Line by line, repeat the data below exactly, beginning at the first line and ending at the line with "mb = MB(); mb.bar(L1(963, 957, .5), L1(969, 973, .5), .06, .22);". Omit pictures.
•••
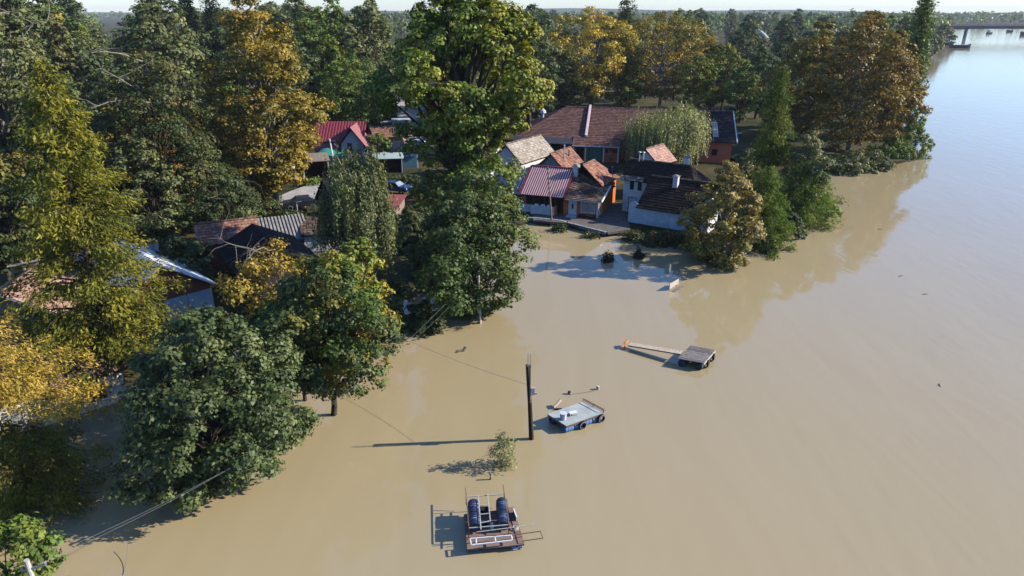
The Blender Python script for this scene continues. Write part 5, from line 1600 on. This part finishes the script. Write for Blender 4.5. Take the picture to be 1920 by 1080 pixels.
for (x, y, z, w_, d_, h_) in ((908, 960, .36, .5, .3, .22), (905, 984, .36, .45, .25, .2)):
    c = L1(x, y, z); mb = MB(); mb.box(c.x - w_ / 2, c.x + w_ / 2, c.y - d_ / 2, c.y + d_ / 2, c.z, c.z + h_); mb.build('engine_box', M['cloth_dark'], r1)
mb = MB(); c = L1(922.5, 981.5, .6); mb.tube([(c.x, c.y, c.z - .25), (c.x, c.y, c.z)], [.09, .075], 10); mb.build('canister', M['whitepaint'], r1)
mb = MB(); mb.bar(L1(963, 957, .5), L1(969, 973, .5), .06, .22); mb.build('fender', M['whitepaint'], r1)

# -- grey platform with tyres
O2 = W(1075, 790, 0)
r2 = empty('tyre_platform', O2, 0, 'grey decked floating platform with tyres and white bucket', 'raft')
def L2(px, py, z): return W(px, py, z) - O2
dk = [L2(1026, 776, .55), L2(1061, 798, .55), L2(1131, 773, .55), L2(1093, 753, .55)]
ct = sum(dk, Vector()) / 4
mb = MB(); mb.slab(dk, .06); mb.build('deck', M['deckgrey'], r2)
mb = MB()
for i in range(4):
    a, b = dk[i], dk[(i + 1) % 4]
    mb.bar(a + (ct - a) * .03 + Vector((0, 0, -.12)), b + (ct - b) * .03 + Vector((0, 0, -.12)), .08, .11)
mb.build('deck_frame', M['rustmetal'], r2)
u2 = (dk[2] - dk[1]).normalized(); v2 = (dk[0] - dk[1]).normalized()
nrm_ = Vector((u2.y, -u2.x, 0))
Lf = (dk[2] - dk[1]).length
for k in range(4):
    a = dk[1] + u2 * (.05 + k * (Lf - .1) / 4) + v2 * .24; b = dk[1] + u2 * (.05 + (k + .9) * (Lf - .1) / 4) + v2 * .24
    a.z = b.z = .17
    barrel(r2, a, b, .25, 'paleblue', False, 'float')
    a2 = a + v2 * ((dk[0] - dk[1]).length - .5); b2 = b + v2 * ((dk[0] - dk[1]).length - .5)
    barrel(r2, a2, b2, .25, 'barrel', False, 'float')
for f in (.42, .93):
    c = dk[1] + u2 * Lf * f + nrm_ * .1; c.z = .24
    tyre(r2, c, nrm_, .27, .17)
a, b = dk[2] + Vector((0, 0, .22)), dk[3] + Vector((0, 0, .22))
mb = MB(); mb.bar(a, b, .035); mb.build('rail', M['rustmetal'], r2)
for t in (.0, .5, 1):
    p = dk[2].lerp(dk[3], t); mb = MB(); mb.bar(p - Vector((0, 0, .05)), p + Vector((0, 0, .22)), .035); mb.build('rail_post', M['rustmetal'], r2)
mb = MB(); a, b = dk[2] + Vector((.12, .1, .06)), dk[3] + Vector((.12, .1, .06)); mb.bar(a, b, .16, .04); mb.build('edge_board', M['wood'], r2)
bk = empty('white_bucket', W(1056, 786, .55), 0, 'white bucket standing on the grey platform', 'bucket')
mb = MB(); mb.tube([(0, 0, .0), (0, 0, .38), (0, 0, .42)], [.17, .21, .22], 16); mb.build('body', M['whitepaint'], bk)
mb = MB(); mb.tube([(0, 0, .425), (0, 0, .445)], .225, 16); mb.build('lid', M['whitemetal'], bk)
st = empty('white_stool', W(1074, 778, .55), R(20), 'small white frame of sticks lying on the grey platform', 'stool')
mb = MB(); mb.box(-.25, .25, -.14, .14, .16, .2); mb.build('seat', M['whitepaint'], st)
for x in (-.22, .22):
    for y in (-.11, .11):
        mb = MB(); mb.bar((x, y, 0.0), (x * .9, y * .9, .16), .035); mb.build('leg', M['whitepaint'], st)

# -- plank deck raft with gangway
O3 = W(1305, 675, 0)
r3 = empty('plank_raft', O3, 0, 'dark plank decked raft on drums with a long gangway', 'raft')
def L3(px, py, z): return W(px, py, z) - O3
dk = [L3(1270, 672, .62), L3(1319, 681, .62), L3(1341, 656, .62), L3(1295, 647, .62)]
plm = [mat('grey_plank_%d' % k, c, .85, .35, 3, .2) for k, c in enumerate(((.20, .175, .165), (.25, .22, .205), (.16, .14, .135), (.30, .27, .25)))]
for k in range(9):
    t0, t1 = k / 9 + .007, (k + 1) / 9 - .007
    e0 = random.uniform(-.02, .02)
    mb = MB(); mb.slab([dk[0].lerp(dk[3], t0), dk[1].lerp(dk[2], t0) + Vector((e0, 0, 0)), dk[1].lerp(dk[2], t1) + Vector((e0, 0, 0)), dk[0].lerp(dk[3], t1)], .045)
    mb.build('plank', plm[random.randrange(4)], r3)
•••
## Finished answer
The Blender Python script for this scene continues. Write part 5, from line 1600 on. This part finishes the script. Write for Blender 4.5. Take the picture to be 1920 by 1080 pixels.
for (x, y, z, w_, d_, h_) in ((908, 960, .36, .5, .3, .22), (905, 984, .36, .45, .25, .2)):
    c = L1(x, y, z); mb = MB(); mb.box(c.x - w_ / 2, c.x + w_ / 2, c.y - d_ / 2, c.y + d_ / 2, c.z, c.z + h_); mb.build('engine_box', M['cloth_dark'], r1)
mb = MB(); c = L1(922.5, 981.5, .6); mb.tube([(c.x, c.y, c.z - .25), (c.x, c.y, c.z)], [.09, .075], 10); mb.build('canister', M['whitepaint'], r1)
mb = MB(); mb.bar(L1(963, 957, .5), L1(969, 973, .5), .06, .22); mb.build('fender', M['whitepaint'], r1)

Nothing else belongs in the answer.